2. Where do I report interest income in my ITR?

Interest income is reported under the head “Income from Other Sources.” This includes savings account interest, fixed deposit and recurring deposit interest, post office interest, and interest on tax refunds. It is added to your total income and taxed at your normal slab rate, separately from salary or capital gains.

3. Can I claim Section 80TTA under the new tax regime?

No. Section 80TTA, which allows up to ₹10,000 of savings account interest as a deduction, is available only under the old regime. The same applies to Section 80TTB for senior citizens. Under the new regime, which is the default for AY 2026-27, your full interest income is taxable with no such deduction.

4. Is savings account interest taxable if no TDS was deducted?

Yes. Banks do not deduct TDS on savings account interest, but that does not make it tax-free. It is fully taxable under “Income from Other Sources” and appears in your AIS. Under the old regime you can claim up to ₹10,000 against it through Section 80TTA, but the interest itself must still be reported.

5. What is the difference between Section 80TTA and 80TTB?

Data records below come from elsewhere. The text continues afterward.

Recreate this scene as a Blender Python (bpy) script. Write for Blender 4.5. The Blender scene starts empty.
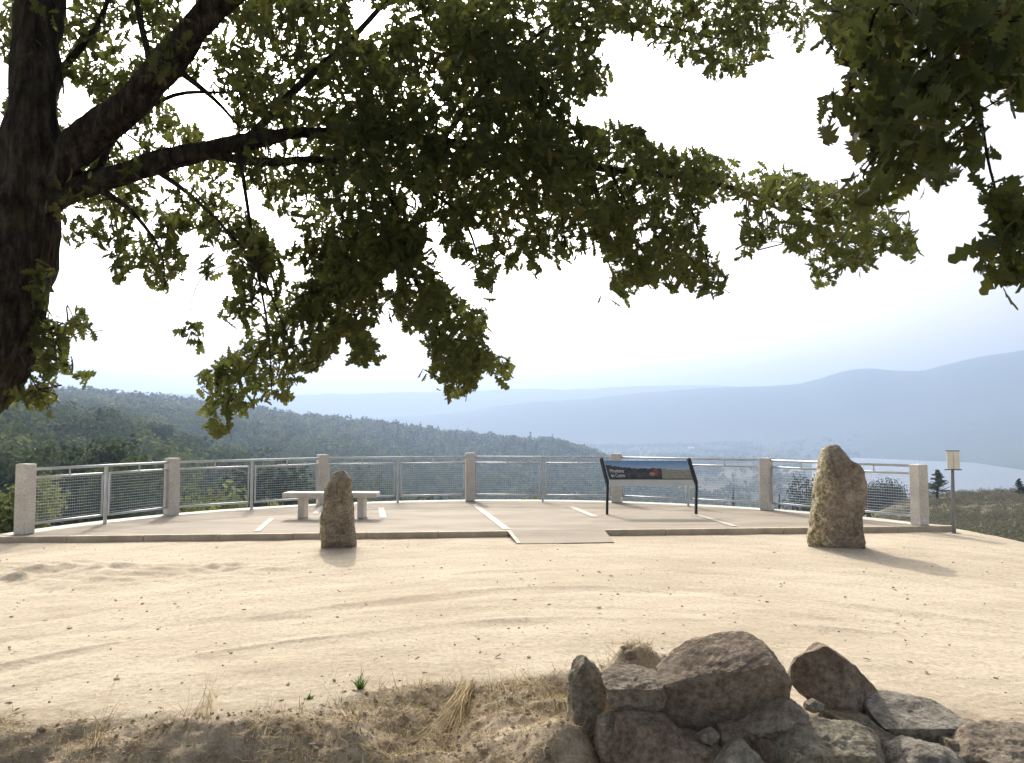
import bpy, math, random
import numpy as np
from mathutils import Vector, noise as mnoise

random.seed(7)
rng = np.random.default_rng(11)
S = bpy.context.scene
COL = S.collection
R = math.radians

# ------------------------------------------------------------ camera, sky, sun, exposure
FPX, CX, CY = 830.0, 512.0, 381.5
TILT = R(3.275)
EYE = np.array([0.0, 0.0, 1.65])
cam = bpy.data.cameras.new('camera')
cam.sensor_width = 36.0
cam.lens = FPX / 1024 * 36.0
cam.clip_start = 0.05
cam.clip_end = 40000
cam_o = bpy.data.objects.new('camera', cam)
COL.objects.link(cam_o)
cam_o.location = EYE
cam_o.rotation_euler = (math.pi / 2 + TILT, 0, 0)
S.camera = cam_o

SUN_EL, SUN_AZ = 33.5, -13.0      # azimuth measured from +Y towards +X
W = bpy.data.worlds.new('World')
S.world = W
W.use_nodes = True
wn = W.node_tree.nodes
wn.clear()
sky = wn.new('ShaderNodeTexSky')
sky.sky_type = 'NISHITA'
sky.sun_disc = False
sky.sun_elevation = R(SUN_EL)
sky.sun_rotation = R(SUN_AZ)
sky.air_density = 1.0
sky.dust_density = 9.0
sky.ozone_density = 1.0
bg = wn.new('ShaderNodeBackground')
bg.inputs[1].default_value = 0.15
hs = wn.new('ShaderNodeHueSaturation')
hs.inputs['Saturation'].default_value = 0.35
wo = wn.new('ShaderNodeOutputWorld')
W.node_tree.links.new(sky.outputs[0], hs.inputs['Color'])
W.node_tree.links.new(hs.outputs[0], bg.inputs[0])
W.node_tree.links.new(bg.outputs[0], wo.inputs[0])

sl = bpy.data.lights.new('sun', 'SUN')
sl.energy = 2.65
sl.angle = R(0.7)
sl.color = (1.0, 0.93, 0.82)
so = bpy.data.objects.new('sun', sl)
COL.objects.link(so)
sd = Vector((math.sin(R(SUN_AZ)) * math.cos(R(SUN_EL)), math.cos(R(SUN_AZ)) * math.cos(R(SUN_EL)), math.sin(R(SUN_EL))))
so.rotation_euler = sd.to_track_quat('Z', 'Y').to_euler()
so.location = (0, 0, 30)

S.view_settings.view_transform = 'Standard'
S.view_settings.look = 'None'
S.view_settings.exposure = 0.64
S.view_settings.gamma = 1.0
HAZE_DENSITY = 0.00034

S.render.engine = 'CYCLES'
S.cycles.use_denoising = True
S.cycles.max_bounces = 8
S.cycles.transmission_bounces = 6
S.cycles.volume_bounces = 1
S.cycles.sample_clamp_indirect = 6

# ------------------------------------------------------------ helpers
def ray(px, py):
    u = (px - CX) / FPX
    v = (CY - py) / FPX
    c, s = math.cos(TILT), math.sin(TILT)
    return np.array([u, c - v * s, s + v * c])

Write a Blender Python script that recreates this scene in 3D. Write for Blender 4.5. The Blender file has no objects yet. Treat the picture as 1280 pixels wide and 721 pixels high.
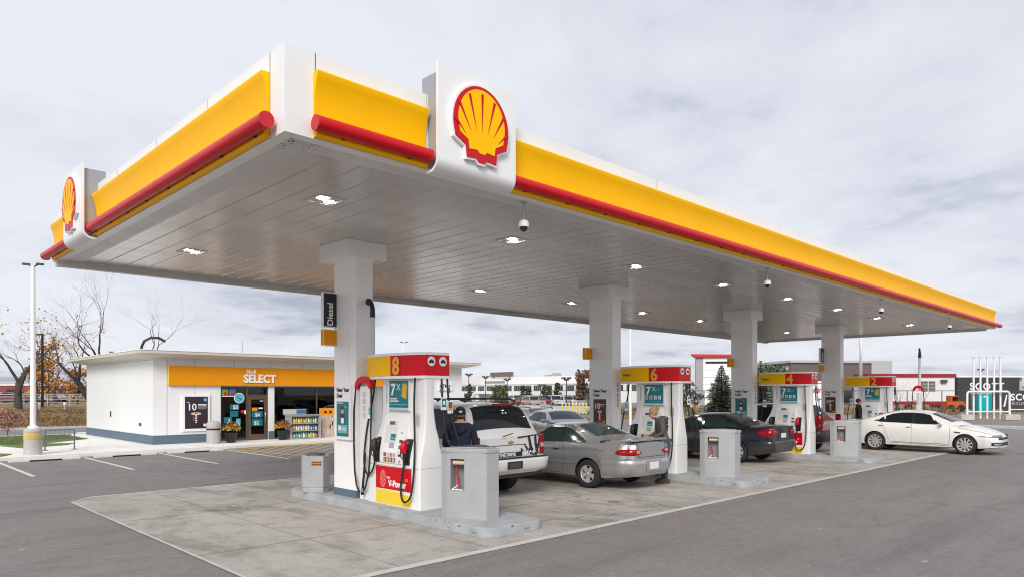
import bpy, bmesh, math, random
from mathutils import Vector, Matrix, Euler
R = math.radians
rnd = random.Random(7)
scene = bpy.context.scene
col = scene.collection

# ------------------------------------------------------------------ camera, sky, sun, exposure
CAM_H = 2.05
YAW = 0.775788
cam_data = bpy.data.cameras.new('camera')
cam = bpy.data.objects.new('camera', cam_data)
col.objects.link(cam)
cam.location = (0, 0, CAM_H)
cam.rotation_euler = (R(90), 0, -YAW)
cam_data.sensor_width = 36
cam_data.lens = 877.25 / 1280 * 36
cam_data.shift_y = (491.1 - 360.5) / 1280
cam_data.clip_start = 0.1
cam_data.clip_end = 4000
scene.camera = cam

SUN_ELEV, SUN_AZ = R(34), R(232)          # high, diffuse, from behind the camera's left shoulder
world = bpy.data.worlds.new('World')
scene.world = world
world.use_nodes = True
wn = world.node_tree
for n in list(wn.nodes): wn.nodes.remove(n)
def wnode(t, **k):
    n = wn.nodes.new(t)
    for a, b in k.items(): setattr(n, a, b)
    return n
out = wnode('ShaderNodeOutputWorld')
sky = wnode('ShaderNodeTexSky', sky_type='NISHITA')
sky.sun_disc = False
sky.sun_elevation = SUN_ELEV
sky.sun_rotation = SUN_AZ
sky.air_density = 1.0; sky.dust_density = 2.0
bg = wnode('ShaderNodeBackground')
bg.inputs['Strength'].default_value = 0.10
# overcast layer: cloud colour laid over the clear sky
tc = wnode('ShaderNodeTexCoord')
sep = wnode('ShaderNodeSeparateXYZ'); wn.links.new(tc.outputs['Generated'], sep.inputs[0])
# project the direction on a flat cloud deck: (x, y) / (z + 0.12)
addz = wnode('ShaderNodeMath', operation='ADD'); wn.links.new(sep.outputs['Z'], addz.inputs[0]); addz.inputs[1].default_value = 0.13
mx = wnode('ShaderNodeMath', operation='MAXIMUM'); wn.links.new(addz.outputs[0], mx.inputs[0]); mx.inputs[1].default_value = 0.05
dx = wnode('ShaderNodeMath', operation='DIVIDE'); wn.links.new(sep.outputs['X'], dx.inputs[0]); wn.links.new(mx.outputs[0], dx.inputs[1])
dy = wnode('ShaderNodeMath', operation='DIVIDE'); wn.links.new(sep.outputs['Y'], dy.inputs[0]); wn.links.new(mx.outputs[0], dy.inputs[1])
cmb = wnode('ShaderNodeCombineXYZ'); wn.links.new(dx.outputs[0], cmb.inputs[0]); wn.links.new(dy.outputs[0], cmb.inputs[1])
SKY_OFF = (36.976, 5.622, -3.285)
off = wnode('ShaderNodeVectorMath', operation='ADD'); wn.links.new(cmb.outputs[0], off.inputs[0]); off.inputs[1].default_value = SKY_OFF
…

Section 80TTA gives individuals below 60 a deduction of up to ₹10,000 on savings account interest only. Section 80TTB is for resident senior citizens and is broader — up to ₹50,000 covering savings, FD, and RD interest. You can claim one or the other, not both, and only under the old regime.

6. When is FD interest taxed — every year or at maturity?

FD interest is taxed on accrual, meaning each year as it is credited, not only when the deposit matures. Reporting it all at maturity bunches several years of income into one and can push you into a higher slab. Report the interest credited during FY 2025-26 in this year’s return, even if you have not withdrawn it.